As the property of the Wyben Pearling Company, the vessel is registered under the Merchant Shipping Act. The purchasers, Shoijima & Co., are not qualified to own a British ship. It is understood that the purchasers desire to remove the vessel to the Solomon Islands trade. Regulation IS of the War Precautions (Shipping) Regulations provides that:
From and after the date of these Regulations no vessel registered in Australia or engaged in the coasting trade or any share therein shall be transferred, and no contract or agreement for the transfer of any such vessel or share therein shall be entered into unless the consent in writing of the Prime Minister has first been obtained.
So long, therefore, as the vessel is registered in Australia, the consent of the Prime Minister is required.
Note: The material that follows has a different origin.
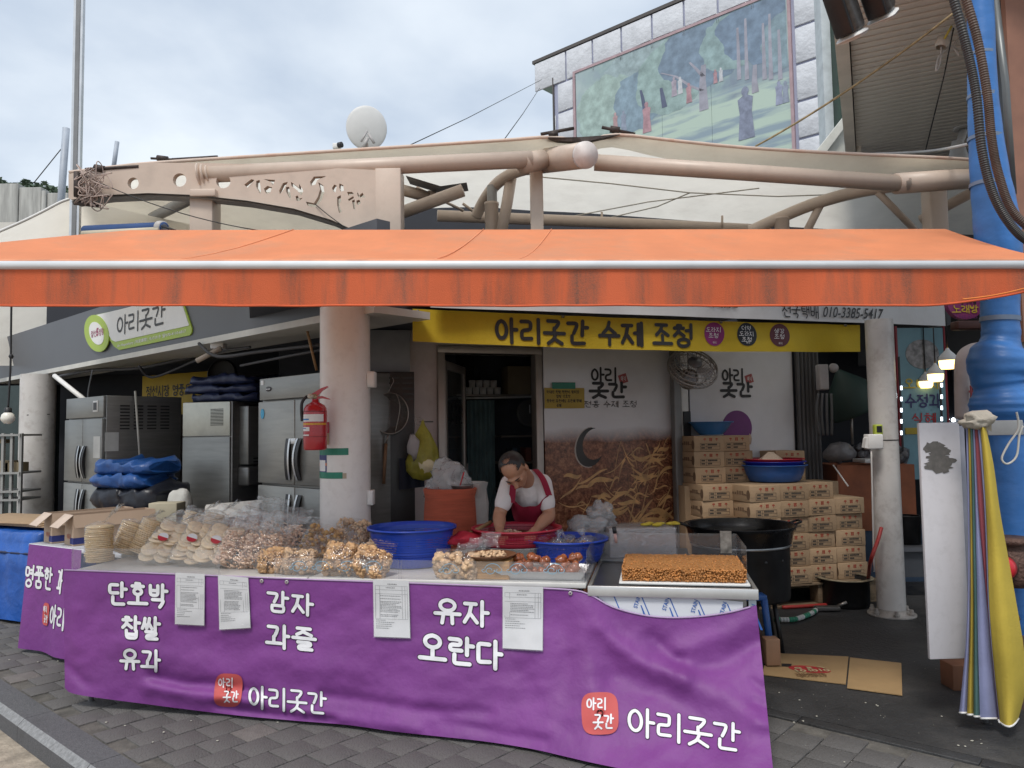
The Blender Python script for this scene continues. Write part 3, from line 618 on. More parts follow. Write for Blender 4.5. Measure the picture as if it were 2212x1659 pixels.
def block(x0, x1, z0, z1): MB(MF).cbox(x0 + .025, x1 - .025, -.045, .0, z0 + .025, z1 - .025, .02).out('stone_block', M_stone, mur)
zb = MF.px(1167, 181)[1]; nb = 10
xs = [0] + [MF.px(u, 150)[0] for u in (1224, 1282, 1345, 1412, 1482, 1556, 1632, 1712)] + [xR]
zr1 = zT - .88
for a, b in zip(xs, xs[1:]): block(a, b, zr1, zT)
for a, b in zip(xs, xs[1:]):
    if a >= mx0 - .05 and b <= mx1 + .6: block(a, min(b, mx1 + .05), mz1 + .06, zr1)
for k in range(8):
    z1_ = zr1 - k * .86; block(mx1 + .12, xR, z1_ - .86, z1_)
    if z1_ - .86 > 4: block(xn, mx0 - .7, z1_ - .86 if k else zn - .3, min(z1_, zn - .02)) if k else None
    block(max(xn, mx0 - .66), mx0 - .08, z1_ - .86, z1_)
# mural boards: generic woodland in faded paint
mm = bpy.data.materials.new('faded_mural'); mm.use_nodes = True; t = mm.node_tree; b_ = t.nodes['Principled BSDF']; b_.inputs['Roughness'].default_value = .6
N_ = t.nodes.new; L_ = t.links.new; tcn = N_('ShaderNodeTexCoord'); sp_ = N_('ShaderNodeSeparateXYZ'); L_(tcn.outputs['Object'], sp_.inputs[0])
nz = N_('ShaderNodeTexNoise'); nz.inputs['Scale'].default_value = .75; nz.inputs['Detail'].default_value = 9; nz.inputs['Roughness'].default_value = .62; L_(tcn.outputs['Object'], nz.inputs['Vector'])
cr = N_('ShaderNodeValToRGB'); e = cr.color_ramp.elements; e[0].position = .4; e[0].color = (.075, .12, .165, 1); e[1].position = .64; e[1].color = (.40, .50, .43, 1)
k_ = e.new(.47); k_.color = (.12, .20, .22, 1); k_ = e.new(.54); k_.color = (.20, .32, .27, 1); L_(nz.outputs['Fac'], cr.inputs[0])
n2_ = N_('ShaderNodeTexNoise'); n2_.inputs['Scale'].default_value = 1.2; n2_.inputs['Detail'].default_value = 6; mp_ = N_('ShaderNodeMapping'); mp_.inputs['Scale'].default_value = (.5, 1, 4); L_(tcn.outputs['Object'], mp_.inputs[0]); L_(mp_.outputs[0], n2_.inputs['Vector'])
cg = N_('ShaderNodeValToRGB'); e = cg.color_ramp.elements; e[0].position = .4; e[0].color = (.16, .25, .28, 1); e[1].position = .54; e[1].color = (.46, .60, .42, 1); L_(n2_.outputs['Fac'], cg.inputs[0])
ad = N_('ShaderNodeMath'); ad.operation = 'MULTIPLY_ADD'; ad.inputs[1].default_value = 1.3; L_(n2_.outputs['Fac'], ad.inputs[0]); L_(sp_.outputs[2], ad.inputs[2])
mr = N_('ShaderNodeMapRange'); mr.inputs[1].default_value = 10.25; mr.inputs[2].default_value = 10.45; L_(ad.outputs[0], mr.inputs[0])
mixm = N_('ShaderNodeMixRGB'); L_(mr.outputs[0], mixm.inputs[0]); L_(cg.outputs[0], mixm.inputs[1]); L_(cr.outputs[0], mixm.inputs[2])
# paler open patch toward the left of the painted scene
mr2 = N_('ShaderNodeMapRange'); ad2 = N_('ShaderNodeMath'); ad2.operation = 'MULTIPLY_ADD'; ad2.inputs[1].default_value = 4.0; L_(nz.outputs['Fac'], ad2.inputs[0]); L_(sp_.outputs[0], ad2.inputs[2])
mr2.inputs[1].default_value = -1.6; mr2.inputs[2].default_value = .6; mr2.inputs[3].default_value = .75; mr2.inputs[4].default_value = 0; L_(ad2.outputs[0], mr2.inputs[0])
mix2 = N_('ShaderNodeMixRGB'); L_(mr2.outputs[0], mix2.inputs[0]); L_(mixm.outputs[0], mix2.inputs[1]); mix2.inputs[2].default_value = (.52, .60, .60, 1)
fade = N_('ShaderNodeMixRGB'); fade.inputs[0].default_value = .34; L_(mix2.outputs[0], fade.inputs[1]); fade.inputs[2].default_value = (.50, .57, .68, 1); L_(fade.outputs[0], b_.inputs['Base Color'])
ub = [1246, 1338, 1431, 1538, 1709]; xb = [MF.px(u, 200)[0] for u in ub]
mural_o = thing
for a, b in zip(xb, xb[1:]): MB(MF).box(a + .004, b - .004, -.05, -.002, mz0, mz1).out('mural_board', mm, mur)
fr = mat('mural_frame', (.42, .30, .32), .6)
MB(MF).box(mx0 - .07, mx0, -.07, 0, mz0, mz1 + .07).out('mural_frame', fr, mur); MB(MF).box(mx1, mx1 + .07, -.07, 0, mz0, mz1 + .07).out('mural_frame', fr, mur); MB(MF).box(mx0, mx1, -.07, -.003, mz1, mz1 + .07).out('mural_frame', fr, mur)
M_tr = mat('painted_trunk', (.34, .34, .40), .7, var=.2); M_td = mat('painted_shadow_tree', (.11, .13, .2), .7)
def trunk(pts, w, m):
    q = [MF.px(u, v, -.05) for u, v in pts]; mb = MB(MF); ws = [w * (1.25 - .6 * i / (len(q) - 1)) for i in range(len(q))]
    mb.sheet([[(x - h, -.056, z), (x + h, -.056, z)] for (x, z), h in zip(q, ws)]); mb.out('painted_trunk', m, mur)
trunk([(1521, 238), (1519, 200), (1518, 175), (1520, 140)], .10, M_tr); trunk([(1518, 196), (1490, 185), (1460, 165), (1428, 158)], .045, M_tr); trunk([(1519, 165), (1505, 150), (1490, 135)], .045, M_tr)
for u, h in ((1595, 60), (1612, 40), (1650, 50), (1664, 30), (1684, 64)): trunk([(u + 2, 172), (u, 110), (u - 2, h)], .042, M_tr)
trunk([(1632, 200), (1630, 175), (1631, 140)], .07, M_tr); trunk([(1436, 232), (1431, 205), (1428, 190)], .06, M_td); trunk([(1394, 242), (1388, 210), (1384, 195)], .05, M_td)
def figure(u, v, h, c, nm):               # a small painted stroller
    x, z = MF.px(u, v, -.05); w = h * .16; mb = MB(MF); y = -.058
    mb.poly([(x - w, y, z), (x - w * .75, y, z + h * .5), (x - w * .95, y, z + h * .78), (x - w * .3, y, z + h * .84), (x + w * .3, y, z + h * .84), (x + w * .95, y, z + h * .78), (x + w * .75, y, z + h * .5), (x + w * 1.05, y, z)])
    mb.poly([(x + h * .075 * math.cos(k * .5236), y - .0005, z + h * .92 + h * .09 * math.sin(k * .5236)) for k in range(12)]); mb.out('painted_figure', mat(nm, c, .7, var=.25, scale=8), mur)
for u, v, h, c, nm in [(1398, 286, .8, (.42, .26, .29), 'fig_red'), (1330, 283, .5, (.44, .3, .31), 'fig_rose'), (1348, 283, .55, (.26, .30, .38), 'fig_navy'), (1489, 222, .5, (.43, .28, .3), 'fig_red'), (1457, 208, .5, (.38, .34, .4), 'fig_mauve'), (1470, 203, .44, (.52, .54, .57), 'fig_pale'), (1546, 180, .34, (.42, .27, .3), 'fig_red'), (1558, 176, .34, (.52, .54, .57), 'fig_pale'), (1613, 300, 1.25, (.23, .26, .35), 'fig_dark'), (1684, 226, .55, (.3, .33, .45), 'fig_blue'), (1698, 222, .5, (.26, .3, .38), 'fig_navy')]: figure(u, v, h, c, nm)
def painted_tree(u, v, w, h, c, nm, sd):
    x, z = MF.px(u, v, -.05); mb = MB(MF); y = -.0515 - sd * .0003
    mb.poly([(min(mx1 - .03, max(mx0 + .03, x + w * math.cos(a) * (1 + .22 * noise.noise(Vector((math.cos(a) * 2.5, math.sin(a) * 2.5, sd)))) + .07 * w * noise.noise(Vector((a * 9, sd, 0))))), y, min(mz1 - .03, z + h * math.sin(a) * (1 + .2 * noise.noise(Vector((math.cos(a) * 2.5, sd, math.sin(a) * 2.5)))) + .07 * h * noise.noise(Vector((a * 11, sd, 3))))) for a in [2 * math.pi * k / 60 for k in range(60)]]); mb.out('painted_tree', mat(nm, c, .7, var=.28, scale=4.5, dirt=.5, dcol=tuple(q * .62 for q in c), dscale=3), mur)
for k, a in enumerate([(1400, 150, 1.5, .8, (.32, .41, .43), 'leaf_grey'), (1310, 235, 1.0, .9, (.35, .46, .43), 'leaf_pale'), (1378, 215, .75, .8, (.24, .33, .40), 'leaf_blue'), (1450, 165, 1.1, .95, (.30, .41, .40), 'leaf_mid'), (1520, 105, 1.15, 1.0, (.20, .27, .35), 'leaf_dark'), (1590, 80, .9, .8, (.28, .39, .40), 'leaf_teal'), (1660, 40, 1.2, .95, (.19, .26, .35), 'leaf_deep'), (1690, 90, .5, .7, (.24, .33, .38), 'leaf_right')]): painted_tree(*a, k)

# ------------------------------------------------------------------ buildings and ceiling at the upper right
side = thing('side_building', 'narrow pale and dark green building edge beside the mural wall', 'building', W(1830, 300, 13.5))
def slab(u0, u1, v0, v1, d, name, m, par, th=.3):
    a, b = W(u0, v1, d), W(u1, v1, d); t = W(u0, v0, d).z; MB().box(a.x, b.x, d, d + th, a.z, t).out(name, m, par)
slab(1789, 1818, -40, 420, 14.0, 'pale_strip', mat('pale_blue_wall', (.55, .6, .62), .5), side); slab(1818, 1866, -40, 420, 13.8, 'green_strip', mat('bottle_green', (.02, .045, .03), .5, var=.3), side)
slab(1859, 1874, 90, 420, 9.9, 'glass_edge', mat('glass_edge', (.5, .55, .58), .15, .3), side)
MB().tube([W(1838, 95, 9), W(1842, 160, 9), W(1844, 230, 9)], .016, 8).out('white_cable', M_white, side)
MB().tube([W(1842, 232, 9), W(1850, 250, 9), W(1845, 205, 9)], .012, 8).out('cable_end', M_black, side)
MB().tube([W(1854, 195, 9), W(1856, 420, 9)], .03, 10).out('downpipe', M_cream, side)
gab = thing('gable', 'cream sloping gable end below the slatted ceiling', 'gable', W(1830, 330, 10.5))
p = [W(1740, 360, 10.5), W(1858, 212, 10.5), W(1876, 225, 10.5), W(1880, 370, 10.5)]
mb = MB(); mb.add(p + [q + Vector((0, .3, 0)) for q in p], [(0, 1, 2, 3), (7, 6, 5, 4), (0, 4, 5, 1), (1, 5, 6, 2), (2, 6, 7, 3), (3, 7, 4, 0)]); mb.out('wall', mat('cream_wall', (.55, .54, .47), .6), gab)
p = [W(1736, 362, 10.4), W(1856, 210, 10.4), W(1868, 216, 10.4), W(1760, 362, 10.4)]; mb = MB(); mb.add(p + [q + Vector((0, .1, 0)) for q in p], [(0, 1, 2, 3), (7, 6, 5, 4), (0, 4, 5, 1), (1, 5, 6, 2), (2, 6, 7, 3), (3, 7, 4, 0)]); mb.out('verge_board', mat('verge', (.62, .61, .55), .5), gab)
ceil = thing('slatted_ceiling', 'grey metal slat ceiling under the overhanging roof at upper right', 'ceiling', SF.at(0, 0, 5.0), -25)
M_slat = mat('slat_metal', (.60, .57, .53), .35, 0, var=.08, scale=2)
for k in range(44):
    y = -.35 + k * .108
    src = MB(SF).cbox(.0, 2.1, y, y + .09, 5.0, 5.03, .004) if k == 0 else None
    if k == 0: s0 = src.out('slat', M_slat, ceil)
    else: piece(s0, 'slat', ceil, Matrix.Translation((0, k * .108, 0)))
MB(SF).box(-.1, 2.2, -.6, 5.0, 5.05, 5.3).out('roof_slab', M_dark, ceil)
MB(SF).box(-.12, -.01, -.4, 4.6, 4.93, 5.04).out('edge_trim', M_cream, ceil)
MB(SF).cbox(-.15, 2.2, -.52, -.38, 4.97, 5.35, .01).out('front_fascia', M_white, ceil)
MB(SF).box(-.1, 4, 4.8, 4.95, 2.5, 5.05).out('rear_board', M_black, ceil)
for a, (u0, v0, u1, v1) in enumerate([(1838, 74, 1790, -70), (1905, 32, 1872, -70)]):
    cas = thing('awning_cassette', ['lower dark awning cassette with white end cap hanging at top right', 'upper dark awning cassette with white end cap hanging at top right'][a], 'awning box', W(u0, v0, 5.6))
    p, q = W(u0, v0, 5.5), W(u1, v1, 5.35); d = (q - p).normalized(); T = Matrix.Translation(p) @ d.to_track_quat('Y', 'Z').to_matrix().to_4x4()
    mb = MB(); mb.cbox(-.095, .095, 0, 2, -.07, .09, .04, M=T); mb.out('housing', mat('cassette_grey', (.10, .095, .09), .35, .4, stretch=(6, .3, 6), var=.3), cas)
    mb = MB(); mb.cbox(-.1, .1, -.045, .005, -.075, .095, .035, M=T); mb.out('end_cap', M_white, cas)
    mb = MB(); mb.cbox(-.07, .07, .01, 1.9, -.10, -.065, .012, M=T); mb.out('front_rail', M_black, cas)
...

I understand that the consent of the Prime Minister has not been given, and an offence against the Regulations therefore appears to have been committed.
The vessel having been sold to a person who is not qualified to own a British ship, the question arises as to whether a permit to close the vessel's registry can now be legally refused, and upon this question the papers have been referred to me for advice.
Section 21 of the Merchant Shipping Act 1894, as amended by the Act of 1906, provides that, in the event of a registered ship ceasing, by reason of a transfer to persons not qualified to be owners of British ships, to be a British ship, every owner of the ship or of any share in the ship shall, immediately on obtaining knowledge of the event, if no notice has already been given to the registrar, give notice thereof to the registrar at her port of registry, and that registrar shall make an entry thereof in the registry book, and the registry of the ship in that book shall be considered as closed except so far as relates to any unsatisfied mortgages or existing certificates of mortgage entered therein.
In view of this provision there is, in my opinion, no legal power to refuse to close the registry notwithstanding that a transfer of the vessel appears to have taken place in contravention of the War Precautions (Shipping) Regulations.